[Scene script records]
>>>>>

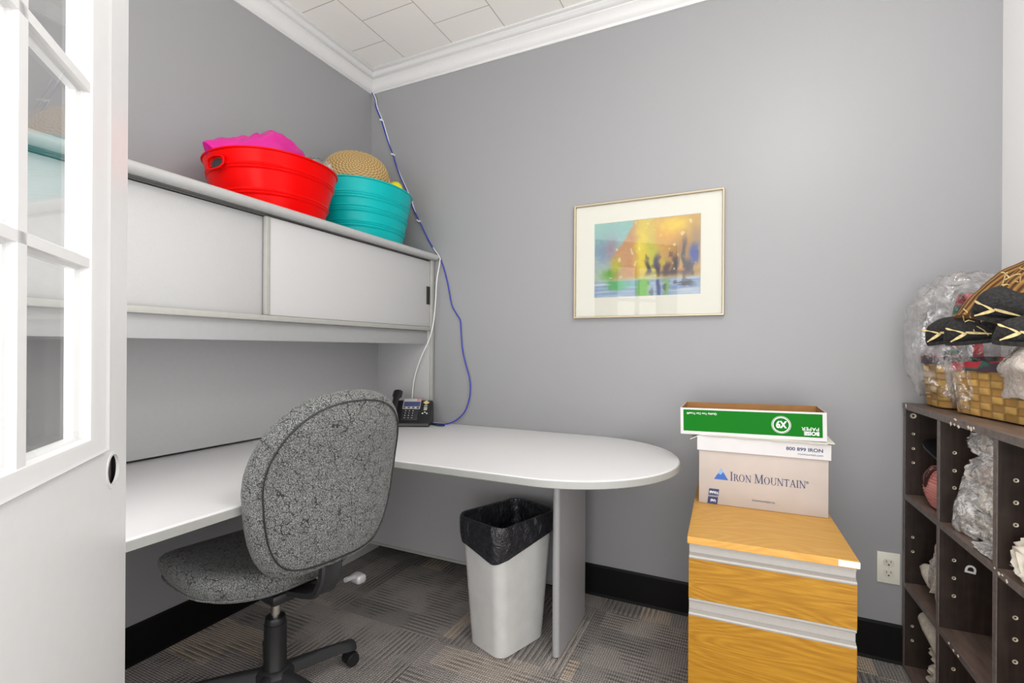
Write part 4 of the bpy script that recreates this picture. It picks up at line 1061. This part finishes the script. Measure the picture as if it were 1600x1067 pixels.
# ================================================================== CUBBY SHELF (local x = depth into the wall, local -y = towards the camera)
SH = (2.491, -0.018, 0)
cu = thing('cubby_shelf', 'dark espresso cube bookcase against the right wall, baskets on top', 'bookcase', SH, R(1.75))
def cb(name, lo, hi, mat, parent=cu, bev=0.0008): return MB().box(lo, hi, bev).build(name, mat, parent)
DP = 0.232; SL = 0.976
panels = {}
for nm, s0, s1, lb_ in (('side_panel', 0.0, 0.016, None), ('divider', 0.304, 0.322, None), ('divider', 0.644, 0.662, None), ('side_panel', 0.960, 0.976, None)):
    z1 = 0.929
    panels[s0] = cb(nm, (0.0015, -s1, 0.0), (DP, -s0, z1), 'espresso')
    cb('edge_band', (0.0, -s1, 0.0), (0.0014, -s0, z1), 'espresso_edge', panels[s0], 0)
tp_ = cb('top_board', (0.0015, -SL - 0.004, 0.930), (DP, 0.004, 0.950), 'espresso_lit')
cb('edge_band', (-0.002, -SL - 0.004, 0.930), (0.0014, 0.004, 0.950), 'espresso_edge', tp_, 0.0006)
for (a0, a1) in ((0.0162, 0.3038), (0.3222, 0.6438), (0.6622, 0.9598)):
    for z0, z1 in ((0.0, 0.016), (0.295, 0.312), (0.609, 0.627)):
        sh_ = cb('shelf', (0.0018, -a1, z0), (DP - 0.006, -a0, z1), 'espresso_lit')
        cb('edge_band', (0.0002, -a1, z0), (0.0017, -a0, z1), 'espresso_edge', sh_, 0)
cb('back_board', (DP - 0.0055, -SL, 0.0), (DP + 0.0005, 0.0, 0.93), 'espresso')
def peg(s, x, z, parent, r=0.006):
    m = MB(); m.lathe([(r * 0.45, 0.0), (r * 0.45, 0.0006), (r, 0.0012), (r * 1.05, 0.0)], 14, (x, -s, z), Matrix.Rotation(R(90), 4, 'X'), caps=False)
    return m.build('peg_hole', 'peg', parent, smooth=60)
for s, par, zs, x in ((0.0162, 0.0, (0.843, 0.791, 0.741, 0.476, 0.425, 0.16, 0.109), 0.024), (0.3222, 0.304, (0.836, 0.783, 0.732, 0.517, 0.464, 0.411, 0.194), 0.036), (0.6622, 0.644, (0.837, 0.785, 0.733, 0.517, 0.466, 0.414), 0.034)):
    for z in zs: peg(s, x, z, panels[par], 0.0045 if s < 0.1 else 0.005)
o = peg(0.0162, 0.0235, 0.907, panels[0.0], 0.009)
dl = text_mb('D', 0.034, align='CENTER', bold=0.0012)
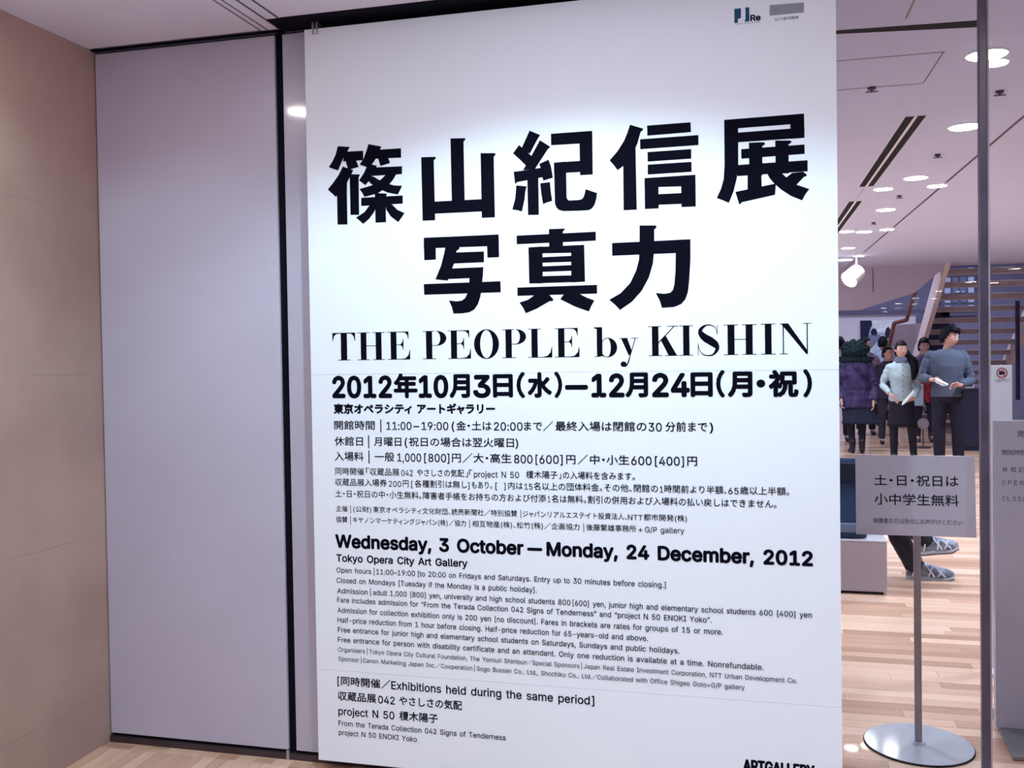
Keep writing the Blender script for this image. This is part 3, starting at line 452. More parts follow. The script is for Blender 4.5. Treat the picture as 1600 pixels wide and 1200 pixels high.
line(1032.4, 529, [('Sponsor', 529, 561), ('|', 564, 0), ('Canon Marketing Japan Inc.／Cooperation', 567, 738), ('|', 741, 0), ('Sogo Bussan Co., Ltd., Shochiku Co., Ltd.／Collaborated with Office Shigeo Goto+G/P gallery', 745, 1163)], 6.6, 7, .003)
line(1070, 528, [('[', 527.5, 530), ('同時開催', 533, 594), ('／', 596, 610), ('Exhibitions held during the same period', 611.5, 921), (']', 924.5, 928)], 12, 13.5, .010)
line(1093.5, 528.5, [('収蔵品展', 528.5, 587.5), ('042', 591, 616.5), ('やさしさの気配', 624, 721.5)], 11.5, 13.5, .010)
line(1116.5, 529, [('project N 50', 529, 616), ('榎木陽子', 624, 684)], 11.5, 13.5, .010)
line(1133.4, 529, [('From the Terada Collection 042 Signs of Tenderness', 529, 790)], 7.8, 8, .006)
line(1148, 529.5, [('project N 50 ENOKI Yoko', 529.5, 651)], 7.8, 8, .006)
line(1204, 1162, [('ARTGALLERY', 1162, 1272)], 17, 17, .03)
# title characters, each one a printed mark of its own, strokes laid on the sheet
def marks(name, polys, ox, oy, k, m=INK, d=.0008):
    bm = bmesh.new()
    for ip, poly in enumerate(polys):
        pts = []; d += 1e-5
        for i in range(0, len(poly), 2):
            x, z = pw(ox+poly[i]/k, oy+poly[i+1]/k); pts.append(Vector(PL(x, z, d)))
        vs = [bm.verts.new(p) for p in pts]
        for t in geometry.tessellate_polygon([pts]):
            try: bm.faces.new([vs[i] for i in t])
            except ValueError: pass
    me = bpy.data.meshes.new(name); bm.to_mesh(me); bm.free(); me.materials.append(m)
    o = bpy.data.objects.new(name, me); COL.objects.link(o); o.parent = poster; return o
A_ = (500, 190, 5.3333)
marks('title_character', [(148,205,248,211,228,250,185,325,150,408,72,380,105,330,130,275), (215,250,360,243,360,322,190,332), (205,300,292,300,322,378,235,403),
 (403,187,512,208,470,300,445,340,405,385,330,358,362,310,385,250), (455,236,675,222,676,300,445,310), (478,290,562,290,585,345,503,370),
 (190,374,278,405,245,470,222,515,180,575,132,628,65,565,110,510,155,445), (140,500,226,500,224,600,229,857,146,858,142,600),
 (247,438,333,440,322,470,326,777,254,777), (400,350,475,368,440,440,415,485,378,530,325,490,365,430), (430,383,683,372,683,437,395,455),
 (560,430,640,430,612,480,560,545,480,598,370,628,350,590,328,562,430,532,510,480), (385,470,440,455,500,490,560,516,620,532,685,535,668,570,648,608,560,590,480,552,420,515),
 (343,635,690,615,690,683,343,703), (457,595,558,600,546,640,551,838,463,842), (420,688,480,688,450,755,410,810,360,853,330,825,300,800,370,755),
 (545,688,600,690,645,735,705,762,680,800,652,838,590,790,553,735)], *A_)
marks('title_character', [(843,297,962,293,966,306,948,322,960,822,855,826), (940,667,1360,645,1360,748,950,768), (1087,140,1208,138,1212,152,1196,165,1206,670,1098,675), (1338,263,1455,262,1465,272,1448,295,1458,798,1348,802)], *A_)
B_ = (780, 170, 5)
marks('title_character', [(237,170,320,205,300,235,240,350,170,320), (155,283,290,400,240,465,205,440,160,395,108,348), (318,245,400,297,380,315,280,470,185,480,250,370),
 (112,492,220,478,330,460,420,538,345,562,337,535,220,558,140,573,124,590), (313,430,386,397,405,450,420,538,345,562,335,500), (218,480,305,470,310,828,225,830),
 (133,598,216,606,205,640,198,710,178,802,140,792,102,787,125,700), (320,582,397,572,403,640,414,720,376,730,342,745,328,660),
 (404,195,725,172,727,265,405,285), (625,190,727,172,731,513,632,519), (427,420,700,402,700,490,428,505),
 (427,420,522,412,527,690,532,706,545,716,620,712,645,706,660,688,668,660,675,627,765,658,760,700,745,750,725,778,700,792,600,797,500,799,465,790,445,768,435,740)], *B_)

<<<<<

Objective => Every line containing the string "This" must be listed.

Full answer =>
Write part 4 of the bpy script that recreates this picture. It picks up at line 1061. This part finishes the script. Measure the picture as if it were 1600x1067 pixels.
Keep writing the Blender script for this image. This is part 3, starting at line 452. More parts follow. The script is for Blender 4.5. Treat the picture as 1600 pixels wide and 1200 pixels high.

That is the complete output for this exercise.